While still attending school, Brown toured the Northeast and produced her first recording effort, an EP called “Dresses and Dirt” (2000). She released the EP on her own label, One Room Records. That summer, she flew to Europe to study history and art in Venice, Italy, guitar in tow. With no amp and only an open guitar case to collect tips, she began singing in the streets and alleyways of Italy. Through that experience she crafted the songs that would later appear on “One Round Orange”. It wasn’t until Brown returned to America, however, that her recording career began to take shape.

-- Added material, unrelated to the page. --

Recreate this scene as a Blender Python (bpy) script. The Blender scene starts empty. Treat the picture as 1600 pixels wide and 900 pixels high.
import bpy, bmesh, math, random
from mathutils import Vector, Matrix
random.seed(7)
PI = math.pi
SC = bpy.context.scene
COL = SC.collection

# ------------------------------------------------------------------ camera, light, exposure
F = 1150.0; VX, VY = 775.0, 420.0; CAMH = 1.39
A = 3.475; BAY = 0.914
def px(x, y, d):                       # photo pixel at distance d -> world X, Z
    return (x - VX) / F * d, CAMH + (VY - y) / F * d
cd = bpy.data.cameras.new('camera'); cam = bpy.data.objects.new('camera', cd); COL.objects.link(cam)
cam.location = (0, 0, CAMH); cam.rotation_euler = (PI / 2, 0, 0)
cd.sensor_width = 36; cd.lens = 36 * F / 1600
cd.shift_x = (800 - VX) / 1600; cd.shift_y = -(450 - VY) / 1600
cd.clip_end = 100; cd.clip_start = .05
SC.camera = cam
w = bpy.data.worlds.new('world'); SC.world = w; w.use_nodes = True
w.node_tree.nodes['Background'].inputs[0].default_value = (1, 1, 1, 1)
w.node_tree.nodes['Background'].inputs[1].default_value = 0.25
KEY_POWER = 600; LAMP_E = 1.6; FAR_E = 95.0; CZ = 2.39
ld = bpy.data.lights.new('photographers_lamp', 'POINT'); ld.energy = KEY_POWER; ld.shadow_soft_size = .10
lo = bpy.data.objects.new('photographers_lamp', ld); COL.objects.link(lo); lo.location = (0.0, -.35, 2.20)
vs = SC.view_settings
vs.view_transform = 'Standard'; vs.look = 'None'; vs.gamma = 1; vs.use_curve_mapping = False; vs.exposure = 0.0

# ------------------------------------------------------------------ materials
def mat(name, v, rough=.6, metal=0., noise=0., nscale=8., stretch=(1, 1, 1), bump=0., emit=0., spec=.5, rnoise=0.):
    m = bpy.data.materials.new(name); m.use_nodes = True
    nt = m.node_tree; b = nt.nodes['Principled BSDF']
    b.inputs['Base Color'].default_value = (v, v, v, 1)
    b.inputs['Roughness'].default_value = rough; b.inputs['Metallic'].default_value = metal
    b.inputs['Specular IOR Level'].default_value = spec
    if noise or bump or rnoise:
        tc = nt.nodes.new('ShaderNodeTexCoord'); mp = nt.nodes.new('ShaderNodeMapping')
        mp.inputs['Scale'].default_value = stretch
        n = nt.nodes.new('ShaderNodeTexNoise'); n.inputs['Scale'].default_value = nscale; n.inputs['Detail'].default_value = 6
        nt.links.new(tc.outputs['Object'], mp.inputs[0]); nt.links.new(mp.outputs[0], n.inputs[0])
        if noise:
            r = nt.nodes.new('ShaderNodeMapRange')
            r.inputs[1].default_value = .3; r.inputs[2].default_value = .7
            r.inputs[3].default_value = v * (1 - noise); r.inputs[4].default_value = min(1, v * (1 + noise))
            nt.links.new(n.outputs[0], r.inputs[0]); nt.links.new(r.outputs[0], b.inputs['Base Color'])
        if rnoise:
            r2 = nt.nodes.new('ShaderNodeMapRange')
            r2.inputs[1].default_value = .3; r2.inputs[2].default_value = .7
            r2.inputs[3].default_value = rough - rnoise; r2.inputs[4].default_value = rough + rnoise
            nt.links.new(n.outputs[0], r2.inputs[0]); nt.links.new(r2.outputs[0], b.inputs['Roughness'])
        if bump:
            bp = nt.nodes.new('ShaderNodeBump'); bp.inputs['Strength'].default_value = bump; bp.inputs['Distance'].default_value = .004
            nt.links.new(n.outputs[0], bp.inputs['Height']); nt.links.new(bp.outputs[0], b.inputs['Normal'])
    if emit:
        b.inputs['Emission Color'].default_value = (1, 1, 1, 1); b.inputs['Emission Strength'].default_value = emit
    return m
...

Later that summer, she attended a show at Club Passim, where the Grammy-nominated Billy Morrissey was playing. The friendship was immediate with Morrissey asking her to send a copy of her EP to him. Brown and Morrissey found common ground in their love for New England poetry and, within months, he offered to produce her first full-length album.

Morrissey brought on board Billy Conway as engineer and drummer and decided to use Conway’s studio, Hi-N-Dry in Cambridge, MA as their recording headquarters. Morrissey then chose Dave Henderson to join on bass while Brown picked Sean Staples and Kris Delmhorst to play mandolin/bazookie and cello, respectively. The recording was spare, lyric-focused and communicated a sense of longing that reflected Brown’s days in Italy.